*YOUR OBJECTIVE*
All the data below goes into the copy word for word, but the pictures don't.

=== DATA ===

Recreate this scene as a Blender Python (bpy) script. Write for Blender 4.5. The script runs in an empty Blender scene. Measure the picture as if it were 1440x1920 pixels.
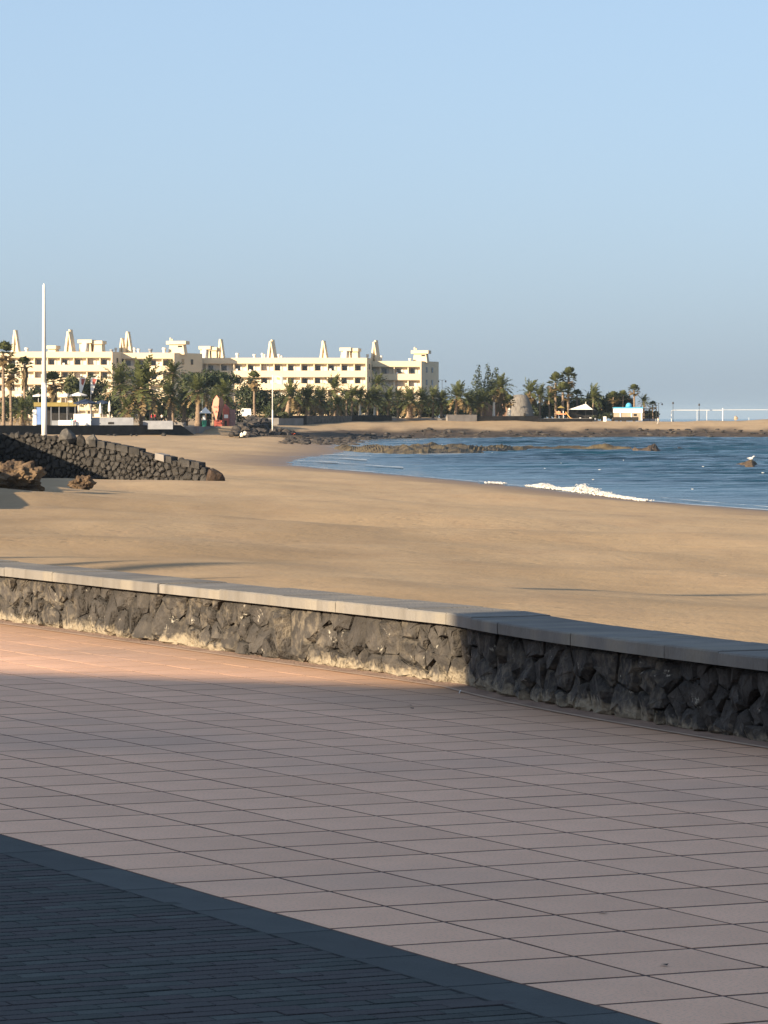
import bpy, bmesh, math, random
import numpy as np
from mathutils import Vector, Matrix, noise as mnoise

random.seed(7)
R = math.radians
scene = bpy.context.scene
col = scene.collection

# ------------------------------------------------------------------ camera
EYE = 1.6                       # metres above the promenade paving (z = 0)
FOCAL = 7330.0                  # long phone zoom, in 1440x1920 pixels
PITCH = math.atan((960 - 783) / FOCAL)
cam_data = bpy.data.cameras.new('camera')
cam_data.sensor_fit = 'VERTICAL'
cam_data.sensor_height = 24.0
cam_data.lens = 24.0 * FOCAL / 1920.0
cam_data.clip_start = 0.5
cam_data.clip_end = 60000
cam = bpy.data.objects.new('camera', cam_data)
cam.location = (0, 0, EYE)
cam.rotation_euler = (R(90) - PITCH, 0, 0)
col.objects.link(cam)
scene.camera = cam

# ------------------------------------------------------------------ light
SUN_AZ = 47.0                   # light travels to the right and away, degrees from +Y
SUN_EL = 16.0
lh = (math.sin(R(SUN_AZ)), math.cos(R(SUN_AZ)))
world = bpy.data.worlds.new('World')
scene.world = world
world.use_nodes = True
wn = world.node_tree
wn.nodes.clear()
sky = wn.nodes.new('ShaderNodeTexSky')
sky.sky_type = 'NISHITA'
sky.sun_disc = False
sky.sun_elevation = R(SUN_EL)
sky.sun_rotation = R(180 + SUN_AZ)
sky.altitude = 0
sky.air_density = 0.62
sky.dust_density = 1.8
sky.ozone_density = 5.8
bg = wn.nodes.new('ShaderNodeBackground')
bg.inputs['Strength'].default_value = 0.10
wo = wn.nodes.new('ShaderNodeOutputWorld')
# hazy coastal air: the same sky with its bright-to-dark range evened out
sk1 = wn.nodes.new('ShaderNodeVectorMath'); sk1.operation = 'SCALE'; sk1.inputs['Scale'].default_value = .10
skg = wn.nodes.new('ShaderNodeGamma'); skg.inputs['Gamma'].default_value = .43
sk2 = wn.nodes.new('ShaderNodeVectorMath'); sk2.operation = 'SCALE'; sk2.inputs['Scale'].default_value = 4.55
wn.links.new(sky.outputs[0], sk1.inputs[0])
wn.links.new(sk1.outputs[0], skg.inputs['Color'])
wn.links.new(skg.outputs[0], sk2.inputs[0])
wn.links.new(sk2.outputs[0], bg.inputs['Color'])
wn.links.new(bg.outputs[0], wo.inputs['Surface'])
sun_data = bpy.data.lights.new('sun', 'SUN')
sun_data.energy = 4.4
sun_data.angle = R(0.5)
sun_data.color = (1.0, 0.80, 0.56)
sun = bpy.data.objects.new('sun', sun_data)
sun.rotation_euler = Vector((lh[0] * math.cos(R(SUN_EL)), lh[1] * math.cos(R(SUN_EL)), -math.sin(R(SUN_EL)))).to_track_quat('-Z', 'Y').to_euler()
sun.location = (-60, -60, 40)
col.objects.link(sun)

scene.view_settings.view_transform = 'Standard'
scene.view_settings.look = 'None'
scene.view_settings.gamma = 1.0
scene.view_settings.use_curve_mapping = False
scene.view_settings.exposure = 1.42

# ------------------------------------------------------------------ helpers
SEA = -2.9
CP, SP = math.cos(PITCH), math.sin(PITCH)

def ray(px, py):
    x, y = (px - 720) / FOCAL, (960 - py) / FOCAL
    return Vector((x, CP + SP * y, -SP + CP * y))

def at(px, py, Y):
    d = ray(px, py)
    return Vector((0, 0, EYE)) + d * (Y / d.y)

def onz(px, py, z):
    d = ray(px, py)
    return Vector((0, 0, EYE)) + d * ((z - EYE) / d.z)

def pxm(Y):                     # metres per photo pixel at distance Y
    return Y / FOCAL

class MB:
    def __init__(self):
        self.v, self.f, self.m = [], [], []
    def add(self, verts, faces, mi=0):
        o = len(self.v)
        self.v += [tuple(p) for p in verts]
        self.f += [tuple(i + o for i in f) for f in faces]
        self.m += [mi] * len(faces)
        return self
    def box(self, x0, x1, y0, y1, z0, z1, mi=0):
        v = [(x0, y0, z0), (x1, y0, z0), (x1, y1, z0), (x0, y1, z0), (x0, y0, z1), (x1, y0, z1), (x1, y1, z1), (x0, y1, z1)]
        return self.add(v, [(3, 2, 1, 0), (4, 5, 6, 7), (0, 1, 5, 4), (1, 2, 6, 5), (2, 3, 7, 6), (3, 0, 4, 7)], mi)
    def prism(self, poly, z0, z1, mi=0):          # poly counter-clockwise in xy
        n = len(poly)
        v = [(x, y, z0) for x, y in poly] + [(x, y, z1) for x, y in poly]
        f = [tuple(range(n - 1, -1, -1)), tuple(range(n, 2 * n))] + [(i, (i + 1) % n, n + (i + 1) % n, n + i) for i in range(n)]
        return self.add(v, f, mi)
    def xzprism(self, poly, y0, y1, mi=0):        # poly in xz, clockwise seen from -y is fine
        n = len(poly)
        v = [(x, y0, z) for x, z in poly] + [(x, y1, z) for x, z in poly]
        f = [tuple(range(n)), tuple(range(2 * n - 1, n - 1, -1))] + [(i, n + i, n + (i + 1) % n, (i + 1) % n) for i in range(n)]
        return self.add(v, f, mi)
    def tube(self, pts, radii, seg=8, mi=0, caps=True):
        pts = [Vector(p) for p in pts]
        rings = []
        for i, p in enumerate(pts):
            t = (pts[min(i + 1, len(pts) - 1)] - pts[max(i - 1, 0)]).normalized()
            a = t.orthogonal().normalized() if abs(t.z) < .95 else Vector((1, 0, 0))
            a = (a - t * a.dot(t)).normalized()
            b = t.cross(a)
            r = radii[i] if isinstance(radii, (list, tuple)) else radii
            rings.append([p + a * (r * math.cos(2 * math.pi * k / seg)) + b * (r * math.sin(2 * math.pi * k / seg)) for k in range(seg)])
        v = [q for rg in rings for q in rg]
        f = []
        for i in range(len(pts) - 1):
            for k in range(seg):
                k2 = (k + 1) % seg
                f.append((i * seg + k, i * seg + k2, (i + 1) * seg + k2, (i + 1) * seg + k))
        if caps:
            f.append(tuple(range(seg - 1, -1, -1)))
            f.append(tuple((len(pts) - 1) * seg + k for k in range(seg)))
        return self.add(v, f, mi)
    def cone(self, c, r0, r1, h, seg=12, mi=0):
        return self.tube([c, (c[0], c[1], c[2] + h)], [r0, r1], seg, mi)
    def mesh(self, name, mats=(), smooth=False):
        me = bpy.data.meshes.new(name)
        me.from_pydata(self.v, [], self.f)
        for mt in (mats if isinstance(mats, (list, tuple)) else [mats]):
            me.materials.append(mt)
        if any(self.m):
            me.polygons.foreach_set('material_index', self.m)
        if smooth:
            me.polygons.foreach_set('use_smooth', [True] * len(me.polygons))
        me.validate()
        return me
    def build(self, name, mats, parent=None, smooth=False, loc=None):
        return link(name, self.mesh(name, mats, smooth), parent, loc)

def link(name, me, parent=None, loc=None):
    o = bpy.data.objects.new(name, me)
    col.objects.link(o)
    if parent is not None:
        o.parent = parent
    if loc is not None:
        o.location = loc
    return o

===

*SOLUTION TO THE EXERCISE*
Recreate this scene as a Blender Python (bpy) script. Write for Blender 4.5. The script runs in an empty Blender scene. Measure the picture as if it were 1440x1920 pixels.
import bpy, bmesh, math, random
import numpy as np
from mathutils import Vector, Matrix, noise as mnoise

random.seed(7)
R = math.radians
scene = bpy.context.scene
col = scene.collection

# ------------------------------------------------------------------ camera
EYE = 1.6                       # metres above the promenade paving (z = 0)
FOCAL = 7330.0                  # long phone zoom, in 1440x1920 pixels
PITCH = math.atan((960 - 783) / FOCAL)
cam_data = bpy.data.cameras.new('camera')
cam_data.sensor_fit = 'VERTICAL'
cam_data.sensor_height = 24.0
cam_data.lens = 24.0 * FOCAL / 1920.0
cam_data.clip_start = 0.5
cam_data.clip_end = 60000
cam = bpy.data.objects.new('camera', cam_data)
cam.location = (0, 0, EYE)
cam.rotation_euler = (R(90) - PITCH, 0, 0)
col.objects.link(cam)
scene.camera = cam

# ------------------------------------------------------------------ light
SUN_AZ = 47.0                   # light travels to the right and away, degrees from +Y
SUN_EL = 16.0
lh = (math.sin(R(SUN_AZ)), math.cos(R(SUN_AZ)))
world = bpy.data.worlds.new('World')
scene.world = world
world.use_nodes = True
wn = world.node_tree
wn.nodes.clear()
sky = wn.nodes.new('ShaderNodeTexSky')
sky.sky_type = 'NISHITA'
sky.sun_disc = False
sky.sun_elevation = R(SUN_EL)
sky.sun_rotation = R(180 + SUN_AZ)
sky.altitude = 0
sky.air_density = 0.62
sky.dust_density = 1.8
sky.ozone_density = 5.8
bg = wn.nodes.new('ShaderNodeBackground')
bg.inputs['Strength'].default_value = 0.10
wo = wn.nodes.new('ShaderNodeOutputWorld')
# hazy coastal air: the same sky with its bright-to-dark range evened out
sk1 = wn.nodes.new('ShaderNodeVectorMath'); sk1.operation = 'SCALE'; sk1.inputs['Scale'].default_value = .10
skg = wn.nodes.new('ShaderNodeGamma'); skg.inputs['Gamma'].default_value = .43
sk2 = wn.nodes.new('ShaderNodeVectorMath'); sk2.operation = 'SCALE'; sk2.inputs['Scale'].default_value = 4.55
wn.links.new(sky.outputs[0], sk1.inputs[0])
wn.links.new(sk1.outputs[0], skg.inputs['Color'])
wn.links.new(skg.outputs[0], sk2.inputs[0])
wn.links.new(sk2.outputs[0], bg.inputs['Color'])
wn.links.new(bg.outputs[0], wo.inputs['Surface'])
sun_data = bpy.data.lights.new('sun', 'SUN')
sun_data.energy = 4.4
sun_data.angle = R(0.5)
sun_data.color = (1.0, 0.80, 0.56)
sun = bpy.data.objects.new('sun', sun_data)
sun.rotation_euler = Vector((lh[0] * math.cos(R(SUN_EL)), lh[1] * math.cos(R(SUN_EL)), -math.sin(R(SUN_EL)))).to_track_quat('-Z', 'Y').to_euler()
sun.location = (-60, -60, 40)
col.objects.link(sun)

scene.view_settings.view_transform = 'Standard'
scene.view_settings.look = 'None'
scene.view_settings.gamma = 1.0
scene.view_settings.use_curve_mapping = False
scene.view_settings.exposure = 1.42

# ------------------------------------------------------------------ helpers
SEA = -2.9
CP, SP = math.cos(PITCH), math.sin(PITCH)

def ray(px, py):
    x, y = (px - 720) / FOCAL, (960 - py) / FOCAL
    return Vector((x, CP + SP * y, -SP + CP * y))

def at(px, py, Y):
    d = ray(px, py)
    return Vector((0, 0, EYE)) + d * (Y / d.y)

def onz(px, py, z):
    d = ray(px, py)
    return Vector((0, 0, EYE)) + d * ((z - EYE) / d.z)

def pxm(Y):                     # metres per photo pixel at distance Y
    return Y / FOCAL

class MB:
    def __init__(self):
        self.v, self.f, self.m = [], [], []
    def add(self, verts, faces, mi=0):
        o = len(self.v)
        self.v += [tuple(p) for p in verts]
        self.f += [tuple(i + o for i in f) for f in faces]
        self.m += [mi] * len(faces)
        return self
    def box(self, x0, x1, y0, y1, z0, z1, mi=0):
        v = [(x0, y0, z0), (x1, y0, z0), (x1, y1, z0), (x0, y1, z0), (x0, y0, z1), (x1, y0, z1), (x1, y1, z1), (x0, y1, z1)]
        return self.add(v, [(3, 2, 1, 0), (4, 5, 6, 7), (0, 1, 5, 4), (1, 2, 6, 5), (2, 3, 7, 6), (3, 0, 4, 7)], mi)
    def prism(self, poly, z0, z1, mi=0):          # poly counter-clockwise in xy
        n = len(poly)
        v = [(x, y, z0) for x, y in poly] + [(x, y, z1) for x, y in poly]
        f = [tuple(range(n - 1, -1, -1)), tuple(range(n, 2 * n))] + [(i, (i + 1) % n, n + (i + 1) % n, n + i) for i in range(n)]
        return self.add(v, f, mi)
    def xzprism(self, poly, y0, y1, mi=0):        # poly in xz, clockwise seen from -y is fine
        n = len(poly)
        v = [(x, y0, z) for x, z in poly] + [(x, y1, z) for x, z in poly]
        f = [tuple(range(n)), tuple(range(2 * n - 1, n - 1, -1))] + [(i, n + i, n + (i + 1) % n, (i + 1) % n) for i in range(n)]
        return self.add(v, f, mi)
    def tube(self, pts, radii, seg=8, mi=0, caps=True):
        pts = [Vector(p) for p in pts]
        rings = []
        for i, p in enumerate(pts):
            t = (pts[min(i + 1, len(pts) - 1)] - pts[max(i - 1, 0)]).normalized()
            a = t.orthogonal().normalized() if abs(t.z) < .95 else Vector((1, 0, 0))
            a = (a - t * a.dot(t)).normalized()
            b = t.cross(a)
            r = radii[i] if isinstance(radii, (list, tuple)) else radii
            rings.append([p + a * (r * math.cos(2 * math.pi * k / seg)) + b * (r * math.sin(2 * math.pi * k / seg)) for k in range(seg)])
        v = [q for rg in rings for q in rg]
        f = []
        for i in range(len(pts) - 1):
            for k in range(seg):
                k2 = (k + 1) % seg
                f.append((i * seg + k, i * seg + k2, (i + 1) * seg + k2, (i + 1) * seg + k))
        if caps:
            f.append(tuple(range(seg - 1, -1, -1)))
            f.append(tuple((len(pts) - 1) * seg + k for k in range(seg)))
        return self.add(v, f, mi)
    def cone(self, c, r0, r1, h, seg=12, mi=0):
        return self.tube([c, (c[0], c[1], c[2] + h)], [r0, r1], seg, mi)
    def mesh(self, name, mats=(), smooth=False):
        me = bpy.data.meshes.new(name)
        me.from_pydata(self.v, [], self.f)
        for mt in (mats if isinstance(mats, (list, tuple)) else [mats]):
            me.materials.append(mt)
        if any(self.m):
            me.polygons.foreach_set('material_index', self.m)
        if smooth:
            me.polygons.foreach_set('use_smooth', [True] * len(me.polygons))
        me.validate()
        return me
    def build(self, name, mats, parent=None, smooth=False, loc=None):
        return link(name, self.mesh(name, mats, smooth), parent, loc)

def link(name, me, parent=None, loc=None):
    o = bpy.data.objects.new(name, me)
    col.objects.link(o)
    if parent is not None:
        o.parent = parent
    if loc is not None:
        o.location = loc
    return o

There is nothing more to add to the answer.